Laut vorläufigen Zahlen verzeichnete die 105. Ausgabe der Pitti Uomo wachsende Besucherzahlen. International kamen demnach mit rund 4.700 rund 4 Prozent mehr internationale Einkäufer. Die Zahl der Buyer liegt dabei insgesamt bei 13.000. Im Ganzen kamen 20.000 Besucher zur Messe. Die Pitti #105 sende von Anfang an positive Signale, sagt Raffaello Napoleone, CEO von Pitti Immagine. In den Pavillons, an den Ständen, in der Stadt und bei den Projekten und Shows sei eine große Energie zu spüren gewesen. „Für uns als Organisatoren besteht die Aufgabe darin, ein dynamisches Gleichgewicht zwischen dem Ausstellungsangebot und Sonderprojekten innerhalb und außerhalb der Fortezza da Basso aufrechtzuerhalten – und eine internationale Plattform zu bilden, die die Stärke und das Prestige der Fortezza da Basso noch stärker zum Tragen bringt“, sagt Napoleone.
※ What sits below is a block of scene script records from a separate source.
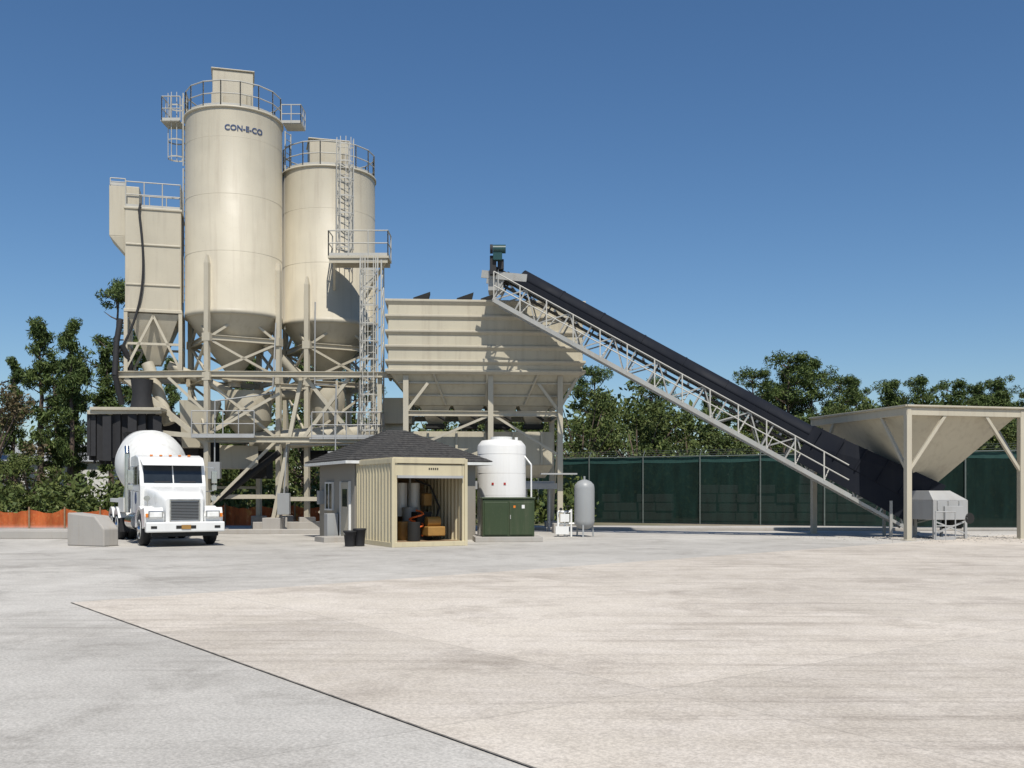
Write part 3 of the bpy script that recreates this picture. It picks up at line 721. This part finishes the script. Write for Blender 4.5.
def wheel(x,y,s,w=.30):
    r=.52
    wh.rev((x,y,r),(s,0,0),[(-w/2,.30),(-w/2,.45),(-w/2+.04,.50),(-w/2+.07,.52),(w/2-.07,.52),(w/2-.04,.50),(w/2,.45),(w/2-.01,.30)],36)
    rim.rev((x,y,r),(s,0,0),[(w/2-.02,.31),(w/2+.005,.30),(w/2-.0,.27),(w/2-.10,.22),(w/2-.10,.12)],28)
    hub.rev((x,y,r),(s,0,0),[(w/2-.12,.12),(w/2+.02,.11),(w/2+.05,.06)],16)
    for k in range(8):
        a=k*math.pi/4; hub.cyl((x+s*(w/2-.11),y+.17*math.cos(a),r+.17*math.sin(a)),(x+s*(w/2-.06),y+.17*math.cos(a),r+.17*math.sin(a)),.018,seg=6)
for s_ in (-1,1):
    wheel(s_*1.02,1.32,s_)
    for y in (6.2,7.6): wheel(s_*1.05,y,s_); wheel(s_*.70,y,s_)
    for y in (6.2,7.6):
        outer=[(y-.66*math.cos(a),.56+.60*math.sin(a)) for a in [math.pi*(.12+.76*i/10) for i in range(11)]]
        inner=[(y-.63*math.cos(a),.56+.57*math.sin(a)) for a in [math.pi*(.12+.76*i/10) for i in range(11)]]
        xs=sorted((s_*.52,s_*1.22)); fd.prism(outer+list(reversed(inner)),xs[0],xs[1])
mf=o.part('mud_flaps',BLACK); 
for s_ in (-.88,.88): mf.box((s_,8.4,.6),(.62,.02,.7)); mf.box((s_,5.45,.55),(.6,.02,.5))
dm=o.part('mixer_drum',WHITE_D)
ax=Vector((0,4.3,1.15)).normalized(); o0=Vector((0,4.35,2.2))
prof=[(0,.25),(.03,.5),(.12,.68),(.5,.86),(.95,1.02),(1.4,1.16),(1.8,1.22),(2.2,1.21),(2.9,1.06),(3.8,.78),(4.5,.55),(4.75,.52)]
dm.rev(o0,ax,prof,56)
for t_,r_ in ((1.4,1.163),(2.2,1.213),(2.9,1.063)): dm.rev(o0,ax,[(t_-.02,r_-.012),(t_,r_+.006),(t_+.02,r_-.012)],56,caps=False)
rg=o.part('drum_ring',GALV); rg.rev(o0,ax,[(3.75,.70),(3.75,.86),(3.9,.86),(3.9,.70)],40)
pd=o.part('pedestals',WHITE,.02)
pd.box((0,4.45,1.45),(.9,.35,1.0)); pd.box((0,4.35,2.1),(.6,.3,.6)); pd.hexa([(-.75,7.9,1.0),(.75,7.9,1.0),(.75,8.3,1.0),(-.75,8.3,1.0)],[(-.6,7.9,2.5),(.6,7.9,2.5),(.6,8.1,2.5),(-.6,8.1,2.5)])
wt=o.part('water_tank',WHITE,.02); wt.cyl((-.75,5.15,1.5),(.75,5.15,1.5),.26,seg=20)
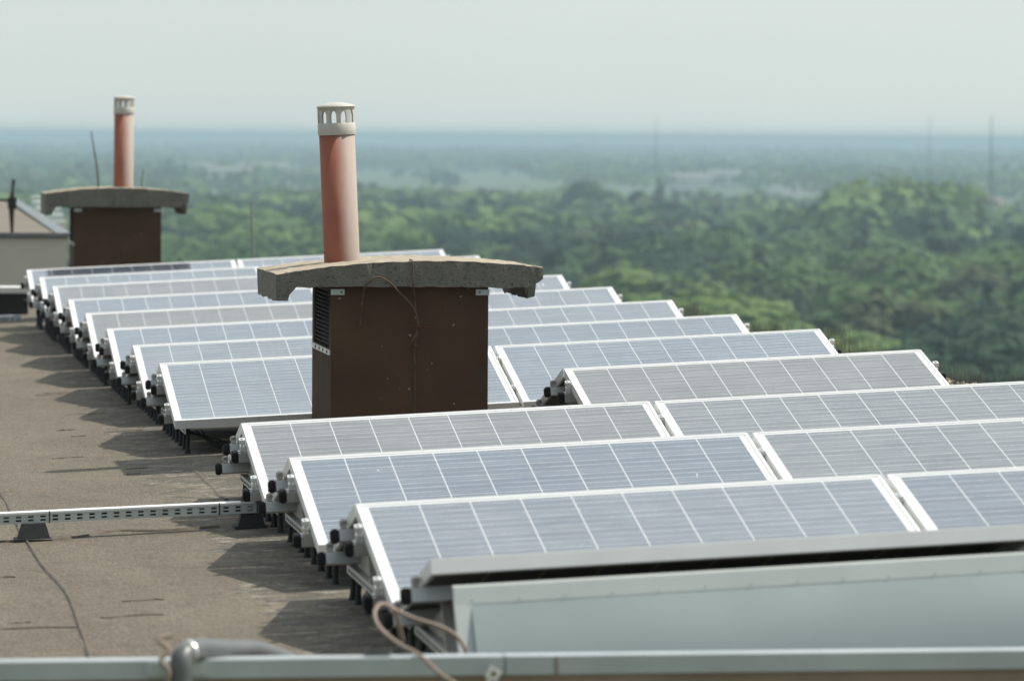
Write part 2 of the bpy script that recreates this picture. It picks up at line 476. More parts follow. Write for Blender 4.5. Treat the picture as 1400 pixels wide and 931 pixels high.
MT['bark'] = simple('bark', (0.09, 0.075, 0.06), 0.9, 0, 0.3, 3)
MT['straw'] = simple("dry_straw", (0.15, 0.145, 0.10), 0.8, 0, 0.35, 5)

t = NT('meadow')
v = t.coord()
n1 = t.noise(v, 0.004, 6, 0.6); n2 = t.noise(v, 0.05, 4); n3 = t.noise(t.coord(scale=(0.6, 1.0, 1)), 0.0011, 5, 0.6)
c = t.ramp(n1, [(0.35, (0.045, 0.075, 0.028)), (0.5, (0.075, 0.115, 0.036)), (0.68, (0.11, 0.12, 0.055))])
c = t.mix(t.math('MULTIPLY', n2, 0.4), c, (0.05, 0.08, 0.03))
c = t.mix(t.math('GREATER_THAN', n3, 0.56), c, (0.16, 0.16, 0.10))
MT['ground'] = t.set(color=c, rough=0.95)

# ------------------------------------------------------------------ roof and ground
SX, SY, Z0 = 0.0522754, 0.0, -0.37
def roofz(x, y): return Z0 + SX * x + SY * y
GZ = -36.0

bm = bmesh.new()
N = 96
ring = [bm.verts.new((40000 * math.cos(2 * math.pi * i / N), 40000 * math.sin(2 * math.pi * i / N) + 0, GZ)) for i in range(N)]
bm.faces.new(ring)
me = bpy.data.meshes.new('ground'); bm.to_mesh(me); bm.free()
me.materials.append(MT['ground'])
tag(link('ground', me), kind='structure')

RX0, RX1, RY0, RY1 = -10.0, 4.25, -3.46, 27.5
rnd = np.random.RandomState(5)
nx, ny = 190, 300
xs = np.concatenate([np.linspace(RX0, -1.6, 40), np.linspace(-1.58, RX1, nx - 40)])
ys = np.linspace(RY0, RY1, ny)
XX, YY = np.meshgrid(xs, ys)
ZZ = roofz(XX, YY)
# soft sags and blisters of an old felt roof
for _ in range(260):
    cx, cyy = rnd.uniform(-2.5, 4.5), rnd.uniform(-3, 26)
    sx_, sy_ = rnd.uniform(.12, .5), rnd.uniform(.08, .3)
    ZZ += rnd.uniform(-.006, .007) * np.exp(-((XX - cx) / sx_) ** 2 - ((YY - cyy) / sy_) ** 2)
V = np.stack([XX, YY, ZZ], -1).reshape(-1, 3)
F = [(j * nx + i, j * nx + i + 1, (j + 1) * nx + i + 1, (j + 1) * nx + i) for j in range(ny - 1) for i in range(nx - 1)]
mb = MB(); mb.add(V.tolist(), F, 0, True)
roof = tag(mb.build('roof', MT['felt']), kind='structure')

def seam(pts, w=0.02, h=0.006, name='roof_seam'):
    """a lapped bitumen joint: a low, wavering ridge lying on the felt"""
    P = spline(pts, 14)
    mb = MB(); vs_, fs = [], []
    for i, p in enumerate(P):
        tt = (P[min(i + 1, len(P) - 1)] - P[max(i - 1, 0)]).normalized()
        n = Vector((-tt.y, tt.x, 0)).normalized()
        ww = w * rnd.uniform(.6, 1.3)
        for a, hh in ((-1, -.004), (-.3, h), (.4, h * .8), (1, -.004)):
            q = Vector((p[0], p[1], 0)) + n * ww * a
            vs_.append((q.x, q.y, roofz(q.x, q.y) + hh + .003))
    for i in range(len(P) - 1):
        for k in range(3): fs.append((i * 4 + k, i * 4 + k + 1, i * 4 + k + 5, i * 4 + k + 4))
    mb.add(vs_, fs, 0, True)
    return tag(mb.build(name, MT['seam']), kind='structure')
# (long lap joint that wanders towards the parapet, a cross lap, and short wrinkles)
seam([(-.95, 9.5), (-.93, 7.6), (-.914, 6.1), (-.90, 4.98), (-.895, 3.9), (-.886, 3.51), (-.865, 2.38), (-.835, 1.72), (-.825, 1.19), (-.83, .51), (-.842, -.6), (-.84, -1.6), (-.85, -3.3)], .009, .005)
seam([(-3.0, .40), (-1.6, .34), (-1.3, .40), (-1.09, .35), (-.95, .33), (-.84, .27)], .007, .003)
seam([(-.016, 6.9), (-.016, 6.6), (-.016, 5.9), (-.019, 5.2), (-.008, 4.95)], .012, .004)
for _ in range(26):
    x, y = rnd.uniform(-1.5, -.05), rnd.uniform(-2.5, 14)
    L = rnd.uniform(.05, .22)
    q_ = L * .12
    seam([(x + L * t_, y + rnd.uniform(-q_, q_)) for t_ in (0, .2, .4, .6, .8, 1)], rnd.uniform(.002, .0045), .0016, 'roof_wrinkle')

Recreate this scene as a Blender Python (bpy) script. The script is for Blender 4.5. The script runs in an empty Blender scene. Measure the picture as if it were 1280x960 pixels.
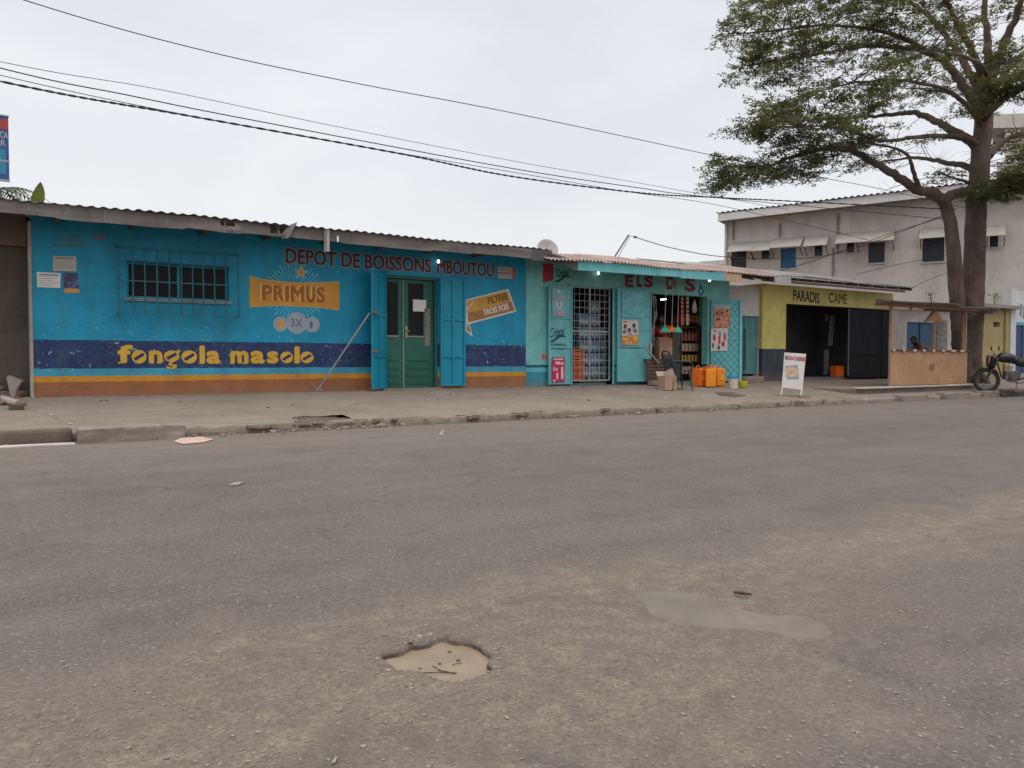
import bpy, bmesh, math, random
from mathutils import Vector, Matrix, noise
random.seed(7)
R = math.radians
SC = bpy.context.scene
COL = SC.collection

# ------------------------------------------------------------------ camera geometry (measured from the photograph)
YAW, PITCH, FPX = R(33.1), R(1.72), 1000.0
CAM = Vector((0, 0, 1.0))
FW = Vector((math.sin(YAW)*math.cos(PITCH), math.cos(YAW)*math.cos(PITCH), -math.sin(PITCH)))
RT = Vector((math.cos(YAW), -math.sin(YAW), 0))
UP = RT.cross(FW)
def ray(px, py): return FW + RT*((px-640)/FPX) + UP*((480-py)/FPX)
def on_y(px, py, y):
    d = ray(px, py); return CAM + d*((y-CAM.y)/d.y)
def on_z(px, py, z):
    d = ray(px, py); return CAM + d*((z-CAM.z)/d.z)
def at(px, py, depth): return CAM + ray(px, py)*depth
def on_plane(px, py, P, N):
    d = ray(px, py); return CAM + d*((P-CAM).dot(N)/d.dot(N))
YB = 14.7                                   # the street front
def X(px, y=YB): return on_y(px, 450, y).x
def Z(px, py, y=YB): return on_y(px, py, y).z
YK = 11.1                                  # the kerb line
ZS = 0.42                                   # ground level at the fronts
def on_pave(px, py):
    d = ray(px, py); k = (ZS-0.11)/(YB-YK)
    t = (0.11-k*YK-CAM.z)/(d.z-k*d.y); return CAM+d*t
def sz(y): return 0.11 + (ZS-0.11)*min(1, max(0, (y-YK)/(YB-YK)))

# ------------------------------------------------------------------ materials
MATS = {}
def nd(nt, typ, **kw):
    n = nt.nodes.new(typ)
    for k, v in kw.items():
        if k in n.inputs.keys(): n.inputs[k].default_value = v
        else: setattr(n, k, v)
    return n
def newmat(name):
    m = bpy.data.materials.new(name); m.use_nodes = True
    nt = m.node_tree; b = nt.nodes['Principled BSDF']
    return m, nt, b
def mixc(nt, fac, a, b, blend='MIX'):
    n = nt.nodes.new('ShaderNodeMix'); n.data_type = 'RGBA'; n.blend_type = blend
    for sock, v in ((n.inputs[0], fac), (n.inputs[6], a), (n.inputs[7], b)):
        if hasattr(v, 'is_linked') or hasattr(v, 'links'): nt.links.new(v, sock)
        elif isinstance(v, (tuple, list)): sock.default_value = (*v[:3], 1)
        else: sock.default_value = v
    return n.outputs[2]
def math_(nt, op, a, b=0.0, c=None):
    n = nt.nodes.new('ShaderNodeMath'); n.operation = op
    vals = [a, b] if c is None else [a, b, c]
    for i, v in enumerate(vals):
        if hasattr(v, 'links'): nt.links.new(v, n.inputs[i])
        else: n.inputs[i].default_value = v
    return n.outputs[0]
def ramp(nt, src, stops, interp='LINEAR'):
    n = nt.nodes.new('ShaderNodeValToRGB'); n.color_ramp.interpolation = interp
    e = n.color_ramp.elements
    while len(e) < len(stops): e.new(0.5)
    for el, (p, c) in zip(e, stops):
        el.position = p; el.color = (c, c, c, 1) if isinstance(c, (int, float)) else (*c, 1)
    nt.links.new(src, n.inputs[0]); return n.outputs[0]
def sstep(nt, v, lo, hi):
    n = nt.nodes.new('ShaderNodeMapRange'); n.interpolation_type = 'SMOOTHSTEP'
    n.inputs[1].default_value = lo; n.inputs[2].default_value = hi
    nt.links.new(v, n.inputs[0]); return n.outputs[0]
def coords(nt, scale=(1, 1, 1), rot=(0, 0, 0), obj=True):
    tc = nt.nodes.new('ShaderNodeTexCoord'); mp = nt.nodes.new('ShaderNodeMapping')
    mp.inputs['Scale'].default_value = scale; mp.inputs['Rotation'].default_value = rot
    nt.links.new(tc.outputs['Object' if obj else 'Generated'], mp.inputs[0]); return mp.outputs[0]
def noise_(nt, vec, scale, detail=4, rough=0.55, dist=0.0):
    n = nd(nt, 'ShaderNodeTexNoise', Scale=scale, Detail=detail, Roughness=rough, Distortion=dist)
    nt.links.new(vec, n.inputs['Vector']); return n.outputs['Fac']
def bumpto(nt, b, h, strength, dist=0.01):
    n = nd(nt, 'ShaderNodeBump', Strength=strength, Distance=dist)
    nt.links.new(h, n.inputs['Height']); nt.links.new(n.outputs[0], b.inputs['Normal'])
def weather(nt, base, var, scale, dirt, dirtcol, streak):
    """patchy variation, run-off streaks and grime blotches over a base colour"""
    v = coords(nt)
    n1 = noise_(nt, v, scale, 5, 0.6)
    k = ramp(nt, n1, [(0.3, 1-var), (0.7, 1+var)])
    c = mixc(nt, 1.0, base, k, 'MULTIPLY')
    if dirt:
        n2 = noise_(nt, v, scale*2.7, 6, 0.7, 0.4)
        c = mixc(nt, ramp(nt, n2, [(0.52, 0.0), (0.72, dirt)]), c, dirtcol)
    if streak:
        n3 = noise_(nt, coords(nt, (9, 9, 0.5)), 1.0, 4, 0.6)
        c = mixc(nt, ramp(nt, n3, [(0.5, 0.0), (0.75, streak)]), c, dirtcol)
    return c, n1
def mat(name, col, rough=0.7, var=0.14, scale=2.5, dirt=0.35, dirtcol=None, streak=0.0, chips=0.0, chipcol=(.55, .55, .52),
        bump=0.15, metal=0.0, spec=0.3, bscale=60):
    if name in MATS: return MATS[name]
    m, nt, b = newmat(name)
    if dirtcol is None: dirtcol = tuple(c*0.45+0.02 for c in col)
    c, n1 = weather(nt, col, var, scale, dirt, dirtcol, streak)
    if chips:
        n4 = noise_(nt, coords(nt), 17, 4, 0.65, 0.6)
        c = mixc(nt, ramp(nt, n4, [(0.74-chips*0.1, 0.0), (0.76-chips*0.1, 0.85)]), c, chipcol)
    nt.links.new(c, b.inputs['Base Color'])
    b.inputs['Roughness'].default_value = rough; b.inputs['Metallic'].default_value = metal
    b.inputs['Specular IOR Level'].default_value = spec
    if bump: bumpto(nt, b, noise_(nt, coords(nt), bscale, 4), bump, 0.006)
    MATS[name] = m; return m
def print_mat(name, cols, scale=9, rough=0.45):
    """a printed sheet: blotches of several inks"""
    if name in MATS: return MATS[name]
    m, nt, b = newmat(name)
    vo = nd(nt, 'ShaderNodeTexVoronoi', Scale=scale); nt.links.new(coords(nt), vo.inputs['Vector'])
    sp = nt.nodes.new('ShaderNodeSeparateColor'); nt.links.new(vo.outputs['Color'], sp.inputs[0])
    st = [(i/len(cols), c) for i, c in enumerate(cols)]
    c = ramp(nt, sp.outputs[0], st, 'CONSTANT')
    nt.links.new(c, b.inputs['Base Color']); b.inputs['Roughness'].default_value = rough
    MATS[name] = m; return m

# ------------------------------------------------------------------ mesh builder
class MB:
    def __init__(s): s.v = []; s.f = []; s.m = []; s.cur = 0
    def add(s, vs, fs):
        o = len(s.v); s.v += [Vector(p) for p in vs]
        s.f += [tuple(i+o for i in f) for f in fs]; s.m += [s.cur]*len(fs); return s
    def box(s, a, b):
        x0, y0, z0 = (min(a[i], b[i]) for i in range(3)); x1, y1, z1 = (max(a[i], b[i]) for i in range(3))
        return s.add([(x0,y0,z0),(x1,y0,z0),(x1,y1,z0),(x0,y1,z0),(x0,y0,z1),(x1,y0,z1),(x1,y1,z1),(x0,y1,z1)],
                     [(0,3,2,1),(4,5,6,7),(0,1,5,4),(1,2,6,5),(2,3,7,6),(3,0,4,7)])
    def obox(s, O, A, B, C):
        """box spanned from corner O by vectors A, B, C"""
        O, A, B, C = map(Vector, (O, A, B, C))
        vs = [O, O+A, O+A+B, O+B, O+C, O+A+C, O+A+B+C, O+B+C]
        fs = [(0,3,2,1),(4,5,6,7),(0,1,5,4),(1,2,6,5),(2,3,7,6),(3,0,4,7)]
        if A.cross(B).dot(C) < 0: fs = [f[::-1] for f in fs]
        return s.add(vs, fs)
    def bar(s, p, q, w, d=None, upv=(0, 0, 1)):
        p, q = Vector(p), Vector(q); d = w if d is None else d
        t = (q-p); u = Vector(upv)
        if abs(t.normalized().dot(u)) > 0.98: u = Vector((0, 1, 0))
        a = t.cross(u).normalized()*w; b = a.cross(t).normalized()*d
        return s.obox(p-a/2-b/2, t, a, b)
    def tube(s, pts, rad, n=8, cap=True, jit=0.0):
        pts = [Vector(p) for p in pts]
        if not isinstance(rad, (list, tuple)): rad = [rad]*len(pts)
        o = len(s.v); ref = None
        for i, p in enumerate(pts):
            t = (pts[min(i+1, len(pts)-1)]-pts[max(i-1, 0)])
            t = t.normalized() if t.length > 1e-9 else Vector((0, 0, 1))
            if ref is None:
                ref = t.orthogonal().normalized()
            ref = (ref - t*ref.dot(t))
            ref = ref.normalized() if ref.length > 1e-6 else t.orthogonal().normalized()
            bi = t.cross(ref)
            for k in range(n):
                a = 2*math.pi*k/n; r = rad[i]*(1+(random.uniform(-jit, jit) if jit else 0))
                s.v.append(p+ref*(math.cos(a)*r)+bi*(math.sin(a)*r))
        for i in range(len(pts)-1):
            for k in range(n):
                a = o+i*n+k; b = o+i*n+(k+1) % n
                s.f.append((a, b, b+n, a+n)); s.m.append(s.cur)
        if cap:
            s.f.append(tuple(o+k for k in range(n))[::-1]); s.m.append(s.cur)
            e = o+(len(pts)-1)*n
            s.f.append(tuple(e+k for k in range(n))); s.m.append(s.cur)
        return s
    def lathe(s, prof, c=(0, 0, 0), n=16, axis=None, sx=1, sy=1):
        c = Vector(c); o = len(s.v)
        if axis is None: U, V, W = Vector((1, 0, 0)), Vector((0, 1, 0)), Vector((0, 0, 1))
        else:
            W = Vector(axis).normalized(); U = W.orthogonal().normalized(); V = W.cross(U)
        for r, h in prof:
            for k in range(n):
                a = 2*math.pi*k/n
                s.v.append(c+U*(math.cos(a)*r*sx)+V*(math.sin(a)*r*sy)+W*h)
        for i in range(len(prof)-1):
            for k in range(n):
                a = o+i*n+k; b = o+i*n+(k+1) % n
                s.f.append((a, b, b+n, a+n)); s.m.append(s.cur)
        s.f.append(tuple(o+k for k in range(n))[::-1]); s.m.append(s.cur)
        e = o+(len(prof)-1)*n
        s.f.append(tuple(e+k for k in range(n))); s.m.append(s.cur)
        return s
    def prism(s, poly, T):
        """polygon of 3D points given thickness vector T"""
        poly = [Vector(p) for p in poly]; n = len(poly); T = Vector(T)
        nrm = Vector((0, 0, 0))
        for i in range(n): nrm += poly[i].cross(poly[(i+1) % n])
        vs = poly + [p+T for p in poly]
        fs = [tuple(range(n))[::-1], tuple(range(n, 2*n))] + [(i, (i+1) % n, n+(i+1) % n, n+i) for i in range(n)]
        if nrm.dot(T) < 0: fs = [f[::-1] for f in fs]
        return s.add(vs, fs)
    def text(s, st, O, U, V, w, h, N, off=0.0, t=0.003, shear=0.0, base=0.0):
        """lettering fitted into the w x h rectangle at corner O, standing t proud along N"""
        bold = off if off > 0.009 else 0.0
        v, f, bb = glyphs(st, 0.0 if bold else off, shear)
        x0, x1, y0, y1 = bb
        O, U, V, N = map(Vector, (O, U, V, N))
        o = len(s.v); sx, sy = w/(x1-x0), h/(y1-y0)
        flip = U.cross(V).dot(N) < 0
        dirs = [(0, 0)] if not bold else [(bold*math.cos(a*math.pi/4), bold*math.sin(a*math.pi/4)) for a in range(8)]+[(0, 0)]
        for kk, (bx, by) in enumerate(dirs):
            o = len(s.v)
            for x, y, z in v:
                s.v.append(O+U*((x-x0)*sx+bx*sy)+V*((y-y0)*sy+by*sy)+N*(base+(t+.00006*kk if z > 0 else .00006*kk)))
            for q in f:
                q = tuple(i+o for i in q); s.f.append(q[::-1] if flip else q); s.m.append(s.cur)
        return s
    def build(s, name, mats, parent=None, smooth=False, local=False, bevel=0.0, seg=2):
        me = bpy.data.meshes.new(name)
        if parent is not None and not local:
            org = Vector((0, 0, 0)); q = parent
            while q is not None: org += Vector(q.location); q = q.parent
        elif parent is None and not local:
            xs = [p.x for p in s.v]; ys = [p.y for p in s.v]
            org = Vector(((min(xs)+max(xs))/2, (min(ys)+max(ys))/2, min(p.z for p in s.v)))
        else: org = Vector((0, 0, 0))
        me.from_pydata([tuple(p-org) for p in s.v], [], s.f)
        if not isinstance(mats, (list, tuple)): mats = [mats]
        for m in mats: me.materials.append(m)
        me.polygons.foreach_set('material_index', s.m)
        if smooth: me.polygons.foreach_set('use_smooth', [True]*len(s.f))
        me.update()
        o = bpy.data.objects.new(name, me); COL.objects.link(o)
        if parent is not None: o.parent = parent
        elif not local: o.location = org
        if bevel:
            b = o.modifiers.new('bevel', 'BEVEL'); b.width = bevel; b.segments = seg; b.limit_method = 'ANGLE'; b.angle_limit = R(40)
        return o
_G = {}
def _glyph(st, off, shear):
    k = (st, off, shear)
    if k in _G: return _G[k]
    c = bpy.data.curves.new('t', 'FONT'); c.body = st; c.size = 1; c.offset = off; c.extrude = 0.01; c.shear = shear; c.resolution_u = 3
    o = bpy.data.objects.new('t', c); COL.objects.link(o)
    dg = bpy.context.evaluated_depsgraph_get(); me = o.evaluated_get(dg).to_mesh()
    v = [tuple(p.co) for p in me.vertices]; f = [tuple(p.vertices) for p in me.polygons]
    o.evaluated_get(dg).to_mesh_clear(); bpy.data.objects.remove(o); bpy.data.curves.remove(c)
    _G[k] = (v, f); return _G[k]
def glyphs(st, off, shear):
    v0, _ = _glyph(st, 0.0, shear); v, f = _glyph(st, off, shear)
    xs = [p[0] for p in v0]; ys = [p[1] for p in v0]
    return v, f, (min(xs), max(xs), min(ys), max(ys))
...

Die Top-20-Länder in der Reihenfolge der Besucherzahl (Personen) sind: Deutschland, Holland, Vereinigtes Königreich, Türkei, Spanien, Frankreich, Japan, Vereinigte Staaten, Schweiz, Belgien, Österreich, Griechenland, China, Südkorea, Portugal, Russland, Polen, Kanada, Dänemark. Medial besonders beachtet wurden auch die Sonderprojekte der Messe. Darunter die Modeschauen der Gastdesigner Magliano und S.S.DALEY, die Designerschau von Todd Snyder, das Debüt von Achilles Ion Gabriel, die Installation von GUESS Jeans im Teatro del Maggio und die Ausstellungsfläche NEUDEUTSCH, kuratiert von Julian Daynov, der die neue Kreativszene aus Deutschland ins Rampenlicht rückte.